#### [Task instructions]
Will you quote precisely the lines that run from the top of the material below to the line containing "SC.camera = camo", both ends included?

<<<<

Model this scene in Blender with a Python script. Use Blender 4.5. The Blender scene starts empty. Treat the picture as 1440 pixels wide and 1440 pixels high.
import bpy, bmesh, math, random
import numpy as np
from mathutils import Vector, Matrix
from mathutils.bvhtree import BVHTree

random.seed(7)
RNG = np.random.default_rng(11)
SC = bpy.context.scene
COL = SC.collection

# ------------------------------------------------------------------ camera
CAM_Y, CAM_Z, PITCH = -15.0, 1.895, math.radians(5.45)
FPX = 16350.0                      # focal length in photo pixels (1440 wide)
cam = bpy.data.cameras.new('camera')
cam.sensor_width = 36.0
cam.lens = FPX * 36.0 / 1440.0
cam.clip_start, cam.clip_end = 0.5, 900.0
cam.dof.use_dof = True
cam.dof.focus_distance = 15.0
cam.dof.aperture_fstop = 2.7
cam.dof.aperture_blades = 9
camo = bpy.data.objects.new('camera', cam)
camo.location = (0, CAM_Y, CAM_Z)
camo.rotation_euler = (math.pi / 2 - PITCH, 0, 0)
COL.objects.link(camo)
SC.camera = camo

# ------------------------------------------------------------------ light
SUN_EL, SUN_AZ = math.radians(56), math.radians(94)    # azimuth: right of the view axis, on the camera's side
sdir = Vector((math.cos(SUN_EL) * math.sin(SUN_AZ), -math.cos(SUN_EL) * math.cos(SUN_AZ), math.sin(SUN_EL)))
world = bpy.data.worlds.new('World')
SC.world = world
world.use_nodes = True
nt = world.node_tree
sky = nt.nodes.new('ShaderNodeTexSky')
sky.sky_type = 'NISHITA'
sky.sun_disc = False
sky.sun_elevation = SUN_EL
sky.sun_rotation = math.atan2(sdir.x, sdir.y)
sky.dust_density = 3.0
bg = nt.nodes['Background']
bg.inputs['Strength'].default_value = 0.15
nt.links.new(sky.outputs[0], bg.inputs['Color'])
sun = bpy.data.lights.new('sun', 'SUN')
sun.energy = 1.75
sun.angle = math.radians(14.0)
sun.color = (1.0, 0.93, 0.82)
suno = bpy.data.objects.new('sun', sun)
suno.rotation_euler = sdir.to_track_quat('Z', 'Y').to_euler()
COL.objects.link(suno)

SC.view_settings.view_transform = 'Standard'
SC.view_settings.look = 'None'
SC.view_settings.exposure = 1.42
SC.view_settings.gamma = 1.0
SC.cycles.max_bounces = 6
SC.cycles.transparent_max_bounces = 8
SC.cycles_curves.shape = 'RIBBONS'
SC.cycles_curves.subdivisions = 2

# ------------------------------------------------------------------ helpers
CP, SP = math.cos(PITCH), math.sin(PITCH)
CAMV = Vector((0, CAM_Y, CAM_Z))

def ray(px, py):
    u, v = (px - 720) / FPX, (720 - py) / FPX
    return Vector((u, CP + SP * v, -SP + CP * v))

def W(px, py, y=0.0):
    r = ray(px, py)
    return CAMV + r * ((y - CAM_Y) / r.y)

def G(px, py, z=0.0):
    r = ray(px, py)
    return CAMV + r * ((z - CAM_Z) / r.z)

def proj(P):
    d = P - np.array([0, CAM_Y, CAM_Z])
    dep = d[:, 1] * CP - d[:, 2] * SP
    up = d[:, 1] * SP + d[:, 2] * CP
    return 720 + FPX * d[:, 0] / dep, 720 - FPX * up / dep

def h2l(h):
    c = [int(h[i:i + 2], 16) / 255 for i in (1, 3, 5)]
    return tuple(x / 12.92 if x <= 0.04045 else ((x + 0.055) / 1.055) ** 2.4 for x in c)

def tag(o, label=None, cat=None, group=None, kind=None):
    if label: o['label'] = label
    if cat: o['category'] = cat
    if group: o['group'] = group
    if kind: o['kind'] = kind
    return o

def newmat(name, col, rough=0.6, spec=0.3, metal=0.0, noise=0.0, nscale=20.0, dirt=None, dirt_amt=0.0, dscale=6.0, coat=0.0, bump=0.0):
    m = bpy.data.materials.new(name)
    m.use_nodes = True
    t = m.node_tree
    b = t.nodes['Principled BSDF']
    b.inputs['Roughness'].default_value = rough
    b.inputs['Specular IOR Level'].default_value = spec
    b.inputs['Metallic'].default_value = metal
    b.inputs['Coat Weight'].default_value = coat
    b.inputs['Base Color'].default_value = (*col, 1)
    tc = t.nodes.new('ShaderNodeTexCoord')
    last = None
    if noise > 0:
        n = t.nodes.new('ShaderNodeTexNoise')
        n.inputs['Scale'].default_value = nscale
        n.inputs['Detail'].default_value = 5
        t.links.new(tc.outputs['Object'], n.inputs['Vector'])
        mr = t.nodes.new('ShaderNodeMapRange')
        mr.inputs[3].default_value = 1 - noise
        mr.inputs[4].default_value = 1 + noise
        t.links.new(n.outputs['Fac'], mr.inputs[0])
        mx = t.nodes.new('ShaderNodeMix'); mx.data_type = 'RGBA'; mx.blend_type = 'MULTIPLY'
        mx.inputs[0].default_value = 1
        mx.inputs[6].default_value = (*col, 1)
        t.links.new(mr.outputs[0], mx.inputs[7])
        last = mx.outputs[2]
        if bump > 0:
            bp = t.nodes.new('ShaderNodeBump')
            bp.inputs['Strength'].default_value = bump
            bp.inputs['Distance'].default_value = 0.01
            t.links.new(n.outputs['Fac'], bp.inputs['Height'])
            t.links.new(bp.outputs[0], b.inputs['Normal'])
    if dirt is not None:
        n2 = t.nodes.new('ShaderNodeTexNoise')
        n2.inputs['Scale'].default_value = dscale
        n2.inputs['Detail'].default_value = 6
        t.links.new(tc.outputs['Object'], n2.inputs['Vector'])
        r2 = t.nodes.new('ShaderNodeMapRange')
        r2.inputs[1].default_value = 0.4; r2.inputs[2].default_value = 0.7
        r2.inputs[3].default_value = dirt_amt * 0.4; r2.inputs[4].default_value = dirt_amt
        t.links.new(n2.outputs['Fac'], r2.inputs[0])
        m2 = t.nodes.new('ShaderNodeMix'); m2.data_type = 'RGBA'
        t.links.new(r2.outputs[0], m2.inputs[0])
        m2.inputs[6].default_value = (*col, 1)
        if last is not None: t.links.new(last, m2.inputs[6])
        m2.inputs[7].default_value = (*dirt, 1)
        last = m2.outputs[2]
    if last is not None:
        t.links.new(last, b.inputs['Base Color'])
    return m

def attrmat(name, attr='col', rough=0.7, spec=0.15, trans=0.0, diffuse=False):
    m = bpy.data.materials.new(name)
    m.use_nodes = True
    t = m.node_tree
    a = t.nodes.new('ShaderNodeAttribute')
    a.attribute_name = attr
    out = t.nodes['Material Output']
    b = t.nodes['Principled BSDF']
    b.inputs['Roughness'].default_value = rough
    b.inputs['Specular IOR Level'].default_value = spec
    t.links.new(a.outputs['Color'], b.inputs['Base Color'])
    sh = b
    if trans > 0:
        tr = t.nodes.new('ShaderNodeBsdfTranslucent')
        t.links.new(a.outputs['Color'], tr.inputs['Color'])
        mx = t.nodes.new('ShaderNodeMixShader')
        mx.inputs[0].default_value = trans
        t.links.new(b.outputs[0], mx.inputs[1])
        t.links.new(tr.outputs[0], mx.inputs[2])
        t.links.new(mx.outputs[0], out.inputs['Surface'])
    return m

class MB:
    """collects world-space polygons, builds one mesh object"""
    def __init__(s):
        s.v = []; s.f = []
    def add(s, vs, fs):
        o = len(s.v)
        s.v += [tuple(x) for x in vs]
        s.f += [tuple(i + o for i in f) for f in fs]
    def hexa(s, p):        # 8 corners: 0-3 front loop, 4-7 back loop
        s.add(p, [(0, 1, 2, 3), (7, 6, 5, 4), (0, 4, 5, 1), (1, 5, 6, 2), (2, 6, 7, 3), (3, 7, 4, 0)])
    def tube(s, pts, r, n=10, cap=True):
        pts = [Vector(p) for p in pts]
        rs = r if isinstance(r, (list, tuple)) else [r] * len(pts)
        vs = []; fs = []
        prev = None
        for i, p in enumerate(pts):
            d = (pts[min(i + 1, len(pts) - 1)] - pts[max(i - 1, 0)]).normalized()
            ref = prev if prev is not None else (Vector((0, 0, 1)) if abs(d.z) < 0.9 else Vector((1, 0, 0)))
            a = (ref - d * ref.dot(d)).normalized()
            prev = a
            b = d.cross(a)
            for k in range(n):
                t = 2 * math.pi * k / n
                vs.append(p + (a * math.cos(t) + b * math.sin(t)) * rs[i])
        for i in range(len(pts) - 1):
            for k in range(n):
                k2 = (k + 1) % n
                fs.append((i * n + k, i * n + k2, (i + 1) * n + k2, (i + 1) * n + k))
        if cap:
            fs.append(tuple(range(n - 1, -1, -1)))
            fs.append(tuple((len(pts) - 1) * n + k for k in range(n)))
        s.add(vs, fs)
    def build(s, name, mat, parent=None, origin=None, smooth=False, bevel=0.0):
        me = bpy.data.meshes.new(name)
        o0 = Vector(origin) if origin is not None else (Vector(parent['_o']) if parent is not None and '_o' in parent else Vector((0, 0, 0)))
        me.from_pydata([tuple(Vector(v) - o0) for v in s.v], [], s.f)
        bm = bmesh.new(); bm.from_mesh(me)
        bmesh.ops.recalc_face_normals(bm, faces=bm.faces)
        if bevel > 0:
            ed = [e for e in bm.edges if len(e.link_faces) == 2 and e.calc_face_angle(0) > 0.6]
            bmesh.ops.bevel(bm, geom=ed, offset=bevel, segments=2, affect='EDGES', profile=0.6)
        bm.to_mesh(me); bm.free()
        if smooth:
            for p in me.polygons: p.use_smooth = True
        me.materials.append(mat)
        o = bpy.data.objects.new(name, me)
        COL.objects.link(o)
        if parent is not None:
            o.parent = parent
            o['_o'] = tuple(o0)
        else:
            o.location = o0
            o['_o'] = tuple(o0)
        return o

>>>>

#### [The solution]
Model this scene in Blender with a Python script. Use Blender 4.5. The Blender scene starts empty. Treat the picture as 1440 pixels wide and 1440 pixels high.
import bpy, bmesh, math, random
import numpy as np
from mathutils import Vector, Matrix
from mathutils.bvhtree import BVHTree

random.seed(7)
RNG = np.random.default_rng(11)
SC = bpy.context.scene
COL = SC.collection

# ------------------------------------------------------------------ camera
CAM_Y, CAM_Z, PITCH = -15.0, 1.895, math.radians(5.45)
FPX = 16350.0                      # focal length in photo pixels (1440 wide)
cam = bpy.data.cameras.new('camera')
cam.sensor_width = 36.0
cam.lens = FPX * 36.0 / 1440.0
cam.clip_start, cam.clip_end = 0.5, 900.0
cam.dof.use_dof = True
cam.dof.focus_distance = 15.0
cam.dof.aperture_fstop = 2.7
cam.dof.aperture_blades = 9
camo = bpy.data.objects.new('camera', cam)
camo.location = (0, CAM_Y, CAM_Z)
camo.rotation_euler = (math.pi / 2 - PITCH, 0, 0)
COL.objects.link(camo)
SC.camera = camo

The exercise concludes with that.